* [EXERCISE INSTRUCTIONS]:
Starting at the first line of the data below, retype every line up to and including the one containing "C = sc.collection".

+++ PROVIDED DATA +++

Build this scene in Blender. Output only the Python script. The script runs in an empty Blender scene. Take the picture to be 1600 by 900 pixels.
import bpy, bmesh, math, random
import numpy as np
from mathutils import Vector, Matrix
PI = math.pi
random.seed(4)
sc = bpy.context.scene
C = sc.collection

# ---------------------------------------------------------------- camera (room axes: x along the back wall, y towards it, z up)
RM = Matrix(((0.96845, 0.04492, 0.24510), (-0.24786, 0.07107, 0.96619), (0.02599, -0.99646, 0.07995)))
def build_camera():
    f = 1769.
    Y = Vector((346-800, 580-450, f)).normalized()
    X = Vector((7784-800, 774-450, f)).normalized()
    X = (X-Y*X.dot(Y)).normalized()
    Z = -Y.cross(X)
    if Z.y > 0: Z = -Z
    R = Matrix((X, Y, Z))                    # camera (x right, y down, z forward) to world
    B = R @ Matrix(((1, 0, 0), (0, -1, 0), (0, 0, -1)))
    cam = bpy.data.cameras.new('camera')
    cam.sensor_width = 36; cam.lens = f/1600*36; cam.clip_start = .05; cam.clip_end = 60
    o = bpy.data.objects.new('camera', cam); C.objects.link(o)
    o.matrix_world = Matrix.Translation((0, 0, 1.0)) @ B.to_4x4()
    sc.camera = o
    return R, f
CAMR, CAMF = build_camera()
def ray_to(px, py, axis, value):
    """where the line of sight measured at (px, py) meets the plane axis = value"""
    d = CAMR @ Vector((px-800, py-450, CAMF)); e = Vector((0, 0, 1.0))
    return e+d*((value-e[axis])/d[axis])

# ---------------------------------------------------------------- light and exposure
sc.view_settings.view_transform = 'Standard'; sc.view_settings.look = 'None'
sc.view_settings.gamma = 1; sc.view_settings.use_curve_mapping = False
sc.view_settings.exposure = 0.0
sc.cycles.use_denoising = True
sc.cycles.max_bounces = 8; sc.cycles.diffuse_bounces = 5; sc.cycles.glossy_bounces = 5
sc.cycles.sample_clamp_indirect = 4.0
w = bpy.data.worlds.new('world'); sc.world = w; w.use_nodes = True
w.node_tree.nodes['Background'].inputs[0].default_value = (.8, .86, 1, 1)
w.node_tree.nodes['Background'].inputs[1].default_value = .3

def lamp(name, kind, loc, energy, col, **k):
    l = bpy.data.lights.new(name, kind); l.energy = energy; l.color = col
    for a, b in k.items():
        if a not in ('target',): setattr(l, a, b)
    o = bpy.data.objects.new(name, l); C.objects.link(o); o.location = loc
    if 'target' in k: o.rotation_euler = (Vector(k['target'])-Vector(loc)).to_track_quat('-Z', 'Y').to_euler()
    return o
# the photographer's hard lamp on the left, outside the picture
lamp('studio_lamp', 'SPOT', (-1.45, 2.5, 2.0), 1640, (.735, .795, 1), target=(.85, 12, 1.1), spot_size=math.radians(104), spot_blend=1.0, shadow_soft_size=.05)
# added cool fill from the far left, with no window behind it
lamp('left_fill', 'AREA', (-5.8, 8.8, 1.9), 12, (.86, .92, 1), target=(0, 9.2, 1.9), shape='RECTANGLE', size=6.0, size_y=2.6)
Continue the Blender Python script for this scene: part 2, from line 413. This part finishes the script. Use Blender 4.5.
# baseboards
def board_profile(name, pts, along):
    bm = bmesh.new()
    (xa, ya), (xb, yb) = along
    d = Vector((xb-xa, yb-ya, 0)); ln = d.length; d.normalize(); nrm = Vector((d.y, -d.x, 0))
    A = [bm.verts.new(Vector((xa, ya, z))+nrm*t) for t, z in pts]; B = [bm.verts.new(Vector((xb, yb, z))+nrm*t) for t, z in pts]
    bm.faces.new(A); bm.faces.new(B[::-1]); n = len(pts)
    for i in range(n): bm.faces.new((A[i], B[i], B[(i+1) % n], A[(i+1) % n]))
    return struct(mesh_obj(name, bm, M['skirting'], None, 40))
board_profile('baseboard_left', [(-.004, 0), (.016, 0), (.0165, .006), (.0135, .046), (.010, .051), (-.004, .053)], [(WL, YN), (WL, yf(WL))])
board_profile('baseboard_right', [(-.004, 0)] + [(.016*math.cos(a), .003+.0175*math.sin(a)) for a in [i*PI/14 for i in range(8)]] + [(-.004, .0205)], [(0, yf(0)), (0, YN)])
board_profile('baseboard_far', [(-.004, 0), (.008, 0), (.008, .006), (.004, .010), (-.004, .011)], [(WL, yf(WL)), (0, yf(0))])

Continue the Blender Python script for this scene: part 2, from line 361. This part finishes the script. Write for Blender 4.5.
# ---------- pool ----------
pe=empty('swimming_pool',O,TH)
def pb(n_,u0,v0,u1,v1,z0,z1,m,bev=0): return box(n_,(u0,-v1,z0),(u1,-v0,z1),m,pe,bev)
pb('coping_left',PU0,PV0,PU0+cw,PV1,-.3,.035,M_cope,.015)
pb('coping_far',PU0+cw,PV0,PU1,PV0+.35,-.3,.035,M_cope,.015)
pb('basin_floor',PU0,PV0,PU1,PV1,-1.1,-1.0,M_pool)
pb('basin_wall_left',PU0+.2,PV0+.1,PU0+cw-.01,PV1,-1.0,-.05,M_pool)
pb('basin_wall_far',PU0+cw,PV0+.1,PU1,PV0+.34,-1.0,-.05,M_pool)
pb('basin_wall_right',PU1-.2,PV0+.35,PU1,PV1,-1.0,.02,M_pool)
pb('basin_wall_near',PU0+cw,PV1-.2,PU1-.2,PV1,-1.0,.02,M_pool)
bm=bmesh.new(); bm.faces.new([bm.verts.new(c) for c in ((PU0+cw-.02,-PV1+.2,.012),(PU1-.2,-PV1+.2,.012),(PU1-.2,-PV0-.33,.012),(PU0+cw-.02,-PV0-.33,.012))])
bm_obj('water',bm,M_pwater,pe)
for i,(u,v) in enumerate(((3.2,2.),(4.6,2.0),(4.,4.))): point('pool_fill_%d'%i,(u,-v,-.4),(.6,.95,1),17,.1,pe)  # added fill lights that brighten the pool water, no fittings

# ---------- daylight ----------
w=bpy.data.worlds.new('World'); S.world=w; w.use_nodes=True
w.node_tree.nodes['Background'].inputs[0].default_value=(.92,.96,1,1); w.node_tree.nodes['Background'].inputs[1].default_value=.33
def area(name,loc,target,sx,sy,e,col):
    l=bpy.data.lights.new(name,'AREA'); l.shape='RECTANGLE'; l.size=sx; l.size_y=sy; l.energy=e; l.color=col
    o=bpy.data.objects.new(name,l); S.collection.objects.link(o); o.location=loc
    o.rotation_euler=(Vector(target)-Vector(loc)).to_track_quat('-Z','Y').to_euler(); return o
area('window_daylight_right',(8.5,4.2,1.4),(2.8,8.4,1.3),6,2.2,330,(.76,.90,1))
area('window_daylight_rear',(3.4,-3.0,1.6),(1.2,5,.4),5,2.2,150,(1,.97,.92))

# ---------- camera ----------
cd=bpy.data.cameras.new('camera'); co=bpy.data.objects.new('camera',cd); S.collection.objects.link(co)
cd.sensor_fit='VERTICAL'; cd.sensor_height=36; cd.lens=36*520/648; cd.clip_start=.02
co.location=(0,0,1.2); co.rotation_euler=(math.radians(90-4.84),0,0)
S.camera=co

+++

* [TASK ANSWER]:
Build this scene in Blender. Output only the Python script. The script runs in an empty Blender scene. Take the picture to be 1600 by 900 pixels.
import bpy, bmesh, math, random
import numpy as np
from mathutils import Vector, Matrix
PI = math.pi
random.seed(4)
sc = bpy.context.scene
C = sc.collection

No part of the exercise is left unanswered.